The promoter family remains closely involved in the business with well-defined responsibilities and clear understanding of future roles. ACIL’s robust and diversified order book, strong bidding pipeline, timely execution could help to bring more orders going forward.
We feel the Base case fair value of the stock is ₹525 (12.25x Sept 24E EPS) and the Bull case fair value is ₹557 (13x Sept 24E EPS) over the next two quarters. At the CMP of ₹476 the stock trades at 11.1x Sept 24E EPS.

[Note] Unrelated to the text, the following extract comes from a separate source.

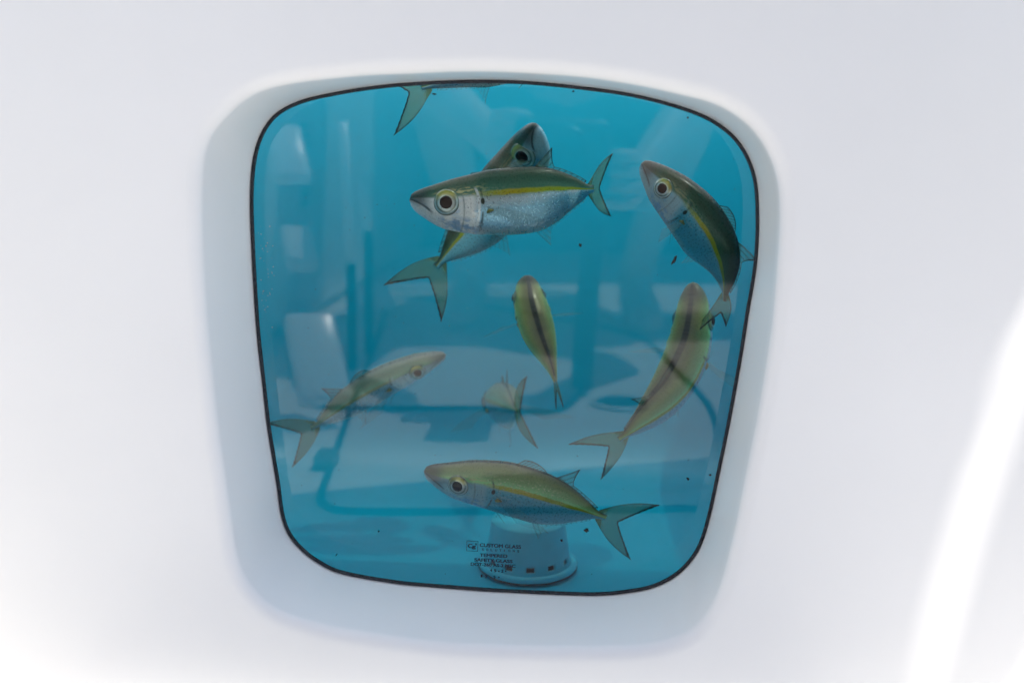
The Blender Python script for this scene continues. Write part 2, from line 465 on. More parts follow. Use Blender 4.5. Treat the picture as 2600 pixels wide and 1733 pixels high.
def fish_skin(name, back=1.0, warm=0.0, yellow=1.0, teal=0.0, gold=1.0, glit=0.0, wash=0.0):
    m, t, p = mat(name)
    uv = t.nodes.new("ShaderNodeUVMap"); uv.uv_map = "UVMap"
    sp = t.nodes.new("ShaderNodeSeparateXYZ"); t.links.new(uv.outputs[0], sp.inputs[0])
    s, v = sp.outputs[0], sp.outputs[1]
    def nz(sx, sy, scale, detail=3):
        mp = t.nodes.new("ShaderNodeMapping"); mp.inputs["Scale"].default_value = (sx, sy, 1)
        t.links.new(uv.outputs[0], mp.inputs[0])
        q = t.nodes.new("ShaderNodeTexNoise"); q.inputs["Scale"].default_value = scale; q.inputs["Detail"].default_value = detail
        t.links.new(mp.outputs[0], q.inputs["Vector"]); return q.outputs[0]
    n1 = nz(1, .6, 14); n2 = nz(1.0, .25, 90, 2); n3 = nz(1, 1, 5, 3)
    hgt = node_math(t, 'ADD', v, node_math(t, 'MULTIPLY', node_math(t, 'SUBTRACT', n1, .5), .05))
    hgt = node_math(t, 'ADD', hgt, node_math(t, 'MULTIPLY', node_math(t, 'SUBTRACT', n2, .5), .03))
    b = back; w = warm
    c = node_math(t, 'MULTIPLY_ADD', v, 2.0, -1.0)
    tl_ = teal
    def bl(a, x): return tuple(a[k]*(1-x) + (.07, .45, .57)[k]*x for k in range(3))  # belly pulled to tank blue, painting its mirrored surroundings into the colour
    base = ramp(t, hgt, [(0.0, bl((.86, .78, .72), tl_*.6)), (.05, bl((.80, .76, .74), tl_*.8)), (.13, bl((.30, .50, .62), tl_)), (.34, bl((.32, .54, .66), tl_)), (.46, bl((.62, .70, .72), tl_)), (.505, bl((.40, .50, .44), tl_*.5)),
                         (.60, (.05*b+.03*w, .14*b+.03*w, .085*b-.02*w)), (.74, (.030*b+.03*w, .085*b+.02*w, .048*b-.012*w)), (.90, (.028*b+.03*w, .052*b+.018*w, .026*b-.006*w)), (1.0, (.020*b+.015*w, .026*b+.008*w, .016*b))])
    c1 = mixc(t, node_math(t, 'MULTIPLY', sstep(t, s, .55, 1.0), node_math(t, 'MULTIPLY', sstep(t, hgt, .48, .42), .6)), base.outputs[0], (.10, .40, .46))
    # yellow lateral stripe
    up_ = sstep(t, hgt, .495, .53); dn = sstep(t, hgt, .625, .585)
    st = node_math(t, 'MULTIPLY', up_, dn)
    st = node_math(t, 'MULTIPLY', st, sstep(t, s, .30, .50))
    st = node_math(t, 'MULTIPLY', st, yellow)
    c1 = mixc(t, st, c1, ramp(t, s, [(.35, (.40, .46, .02)), (.55, (.56, .42, .005)), (.75, (.34, .40, .005)), (1, (.32, .36, .02))]).outputs[0])
    # dark seam of the back
    c1 = mixc(t, node_math(t, 'MULTIPLY', sstep(t, c, .984, .997), .9), c1, (.012, .014, .012))
    # pale scaly sheen behind the gill
    sheen = node_math(t, 'MULTIPLY', sstep(t, nz(1, .5, 60, 3), .5, .62), node_math(t, 'MULTIPLY', sstep(t, s, .36, .40), sstep(t, s, .62, .45)))
    sheen = node_math(t, 'MULTIPLY', sheen, node_math(t, 'MULTIPLY', sstep(t, hgt, .26, .40), sstep(t, hgt, .74, .55)))
    c1 = mixc(t, node_math(t, 'MULTIPLY', sheen, .30), c1, (.62, .70, .64))
    # head: iridescent cheek
    head = sstep(t, s, .38, .33)
    cheek = ramp(t, n3, [(.28, (.35, .62, .85)), (.40, (.96, .96, .94)), (.58, (.96, .92, .88)), (.68, (.40, .66, .88))])
    low = sstep(t, hgt, .575, .50)
    cheekc = mixc(t, tl_*.75, cheek.outputs[0], (.10, .42, .50))
    c2 = mixc(t, node_math(t, 'MULTIPLY', head, low), c1, cheekc)
    vein = sstep(t, nz(1, .8, 24, 5), .50, .58)
    vm = node_math(t, 'MULTIPLY', node_math(t, 'MULTIPLY', sstep(t, s, .46, .32), sstep(t, s, .10, .2)), node_math(t, 'MULTIPLY', sstep(t, hgt, .50, .56), sstep(t, hgt, .80, .66)))
    c2 = mixc(t, node_math(t, 'MULTIPLY', node_math(t, 'MULTIPLY', vein, vm), .9*gold), c2, (.62, .56, .26))
    glint = node_math(t, 'MULTIPLY', sstep(t, nz(1, .35, 80, 3), .58, .66), node_math(t, 'MULTIPLY', sstep(t, hgt, .56, .63), sstep(t, hgt, .90, .74)))
    glint = node_math(t, 'MULTIPLY', glint, node_math(t, 'MULTIPLY', sstep(t, s, .30, .40), sstep(t, s, .95, .6)))
    c2 = mixc(t, node_math(t, 'MULTIPLY', glint, .7*glit), c2, (.80, .70, .40))  # sunlit gold glints painted as specks into the back colour
    blue = node_math(t, 'MULTIPLY', sstep(t, c, -.45, -.70), node_math(t, 'MULTIPLY', sstep(t, s, .13, .20), sstep(t, c, -1.0, -.93)))
    blue = node_math(t, 'MULTIPLY', node_math(t, 'MULTIPLY', blue, head), sstep(t, n1, .42, .56))
    c2 = mixc(t, node_math(t, 'MULTIPLY', blue, .75), c2, (.10, .36, .62))
    vein2 = sstep(t, nz(1, .8, 30, 5), .56, .64)
    c2 = mixc(t, node_math(t, 'MULTIPLY', node_math(t, 'MULTIPLY', vein2, node_math(t, 'MULTIPLY', head, low)), .18), c2, (.25, .34, .34))
    snout = node_math(t, 'MULTIPLY', sstep(t, s, .15, .05), sstep(t, c, -.75, -.05))
    c2 = mixc(t, node_math(t, 'MULTIPLY', snout, .85), c2, (.055, .055, .045))
    # mouth line, gill rims
    ml = node_math(t, 'ABSOLUTE', node_math(t, 'ADD', node_math(t, 'ADD', c, .10), node_math(t, 'MULTIPLY', s, 3.6)))
    c2 = mixc(t, node_math(t, 'MULTIPLY', sstep(t, ml, .10, .03), node_math(t, 'MULTIPLY', sstep(t, s, .135, .10), .75)), c2, (.015, .015, .014))
    cc = node_math(t, 'POWER', node_math(t, 'ADD', c, .15), 2.0)
    gl_ = node_math(t, 'SUBTRACT', node_math(t, 'ADD', s, node_math(t, 'MULTIPLY', cc, .06)), .385)
    side = node_math(t, 'MULTIPLY', sstep(t, c, -.95, -.7), sstep(t, c, .45, .25))
    c2 = mixc(t, node_math(t, 'MULTIPLY', node_math(t, 'MULTIPLY', sstep(t, node_math(t, 'ABSOLUTE', node_math(t, 'SUBTRACT', gl_, .008)), .008, .002), node_math(t, 'MULTIPLY', side, sstep(t, n1, .40, .60))), .75), c2, (.05, .07, .05))
    c2 = mixc(t, node_math(t, 'MULTIPLY', node_math(t, 'MULTIPLY', sstep(t, node_math(t, 'ABSOLUTE', node_math(t, 'ADD', gl_, .012)), .010, .004), side), .8*(1-tl_)), c2, (.92, .92, .90))  # bright highlight painted ahead of the gill edge
    cc2 = node_math(t, 'POWER', node_math(t, 'ADD', c, .2), 2.0)
    gp = node_math(t, 'ABSOLUTE', node_math(t, 'SUBTRACT', node_math(t, 'ADD', s, node_math(t, 'MULTIPLY', cc2, .05)), .292))
    c2 = mixc(t, node_math(t, 'MULTIPLY', node_math(t, 'MULTIPLY', sstep(t, gp, .007, .002), sstep(t, c, .2, .0)), .5), c2, (.15, .22, .22))
    # dark spot at the top of the gill cover
    ds = node_math(t, 'POWER', node_math(t, 'MULTIPLY', node_math(t, 'SUBTRACT', s, .392), 88), 2)
    dv = node_math(t, 'POWER', node_math(t, 'MULTIPLY', node_math(t, 'SUBTRACT', v, .445), 22), 2)
    spot = sstep(t, node_math(t, 'ADD', ds, dv), 1.3, .4)
    c2 = mixc(t, spot, c2, (.05, .05, .025))
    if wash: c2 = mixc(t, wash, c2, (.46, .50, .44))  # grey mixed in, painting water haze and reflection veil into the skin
    t.links.new(c2, p.inputs["Base Color"])
    met = node_math(t, 'MULTIPLY', sstep(t, hgt, .60, .46), .72*(1-.65*teal))
    met = node_math(t, 'ADD', node_math(t, 'MULTIPLY', met, sstep(t, s, .28, .45)), .12)
    t.links.new(met, p.inputs["Metallic"])
    ro = t.nodes.new("ShaderNodeMapRange"); t.links.new(n2, ro.inputs[0]); ro.inputs[1].default_value = .3; ro.inputs[2].default_value = .7; ro.inputs[3].default_value = .24; ro.inputs[4].default_value = .36
    t.links.new(ro.outputs[0], p.inputs["Roughness"])
    # scales
    mp = t.nodes.new("ShaderNodeMapping"); mp.inputs["Scale"].default_value = (95, 42, 1); t.links.new(uv.outputs[0], mp.inputs[0])
    vo = t.nodes.new("ShaderNodeTexVoronoi"); vo.inputs["Scale"].default_value = 1.0; t.links.new(mp.outputs[0], vo.inputs["Vector"])
    bu = t.nodes.new("ShaderNodeBump"); bu.inputs["Strength"].default_value = .12; bu.inputs["Distance"].default_value = .0012
    hsum = node_math(t, 'ADD', node_math(t, 'MULTIPLY', vo.outputs[0], sstep(t, s, .25, .42)), node_math(t, 'MULTIPLY', n1, .6))
    t.links.new(hsum, bu.inputs["Height"]); t.links.new(bu.outputs[0], p.inputs["Normal"])
    p.inputs["Coat Weight"].default_value = .12; p.inputs["Coat Roughness"].default_value = .12; p.inputs["Specular IOR Level"].default_value = .3
    return m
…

Chennai Petroleum Corporation
LTP: Rs. 207 | Target: Rs. 230 | Buy in the Rs. 205-209 band & add more on dips to Rs. 180-184 band
Chennai Petroleum is largest refinery in south India with a total installed capacity of 10.5 MTPA. Considering the strategic importance of Chennai Petroleum (CPCL’s) refinery in the southern India, expansion plan and strong promoter back ground, we believe the financial performance could improve in the medium term. Singapore GRMs have improved in November/December after falling sharply between July and November 2022. CPCL’s ongoing enhancement projects and expectation of sustained bounce back in GRM could lead to strong earning visibility and RoE improvement going forward.
Refining fundamentals remain robust. CPCL’s Average Gross Refining Margin (GRM) in H1FY23 stood at US$ 14.58 per bbl vs. US$ 5.75 per bbl in H1FY22 and GRM was at US$ 4.44 per bbl in Q2FY23 vs. US$ 5.83 per bbl in Q2FY22. We expect that GRM could be flat to slightly up QoQ in Q3FY23.
Base case fair value of the stock is ₹230 (4.75x FY24E EPS) and the bull case fair value of the stock is ₹254 (5.25x FY24E EPS) over the next 2 quarters. At the CMP of ₹207 the stock trades at 4.3x FY24E EPS.
Brokerage: Sharekhan by BNP Paribas
MOIL
Recommendation: Buy | CMP: Rs. 170 | Price Target: Rs. 205
We have increased our FY23-24 earnings estimate to factor higher volume/margin assumption and have also introduced our FY25 earnings estimate in this report. The stock is attractively valued at 3.2x/2.5x its FY2024E/FY2025E EV/EBITDA, considering expectation of earnings recovery and healthy dividend yield of 3-4%. Hence, we maintain a Buy rating on MOIL with an increased PT of Rs. 205 (revision in PT reflects increase in FY24 earnings estimate).
Key Risks: Lower steel output amid recent policy changes could affect manganese ore demand. Lower-than-expected manganese ore prices could affect the company’s profitability and our view on the stock.
Federal Bank
Recommendation: Buy | CMP: ₹138 | Price Target: ₹165
At the CMP, the stock currently trades at 1.3x/1.2x/1.0x its FY2023E/FY2024E/FY2025E BV. Factors such as focus to build better digital capabilities, sustaining healthy loan growth outlook, stable asset quality with higher-rated corporate book, and continued focus to increase its retail mix with higher-yielding businesses such as commercial vehicles, credit cards, and micro credit are expected to augur well for the bank’s growth going ahead.
Asset quality should remain stable due to the benign credit cycle. Focus on growing assets and liabilities in a granular manner along with an improved return ratio augur well for the bank going ahead. We believe now consistent steady performance could drive re-rating in the stock. Potential value unlocking in Fed Fina (NBFC subsidiary) via an IPO could be an additional catalyst for the stock.
Key Risks: Economic slowdown leading to slower loan growth and higher-than-anticipated credit cost.
Disclaimer: The views and recommendations made above are those of individual analysts or broking companies, and not of Mint. We advise investors to check with certified experts before taking any investment decisions.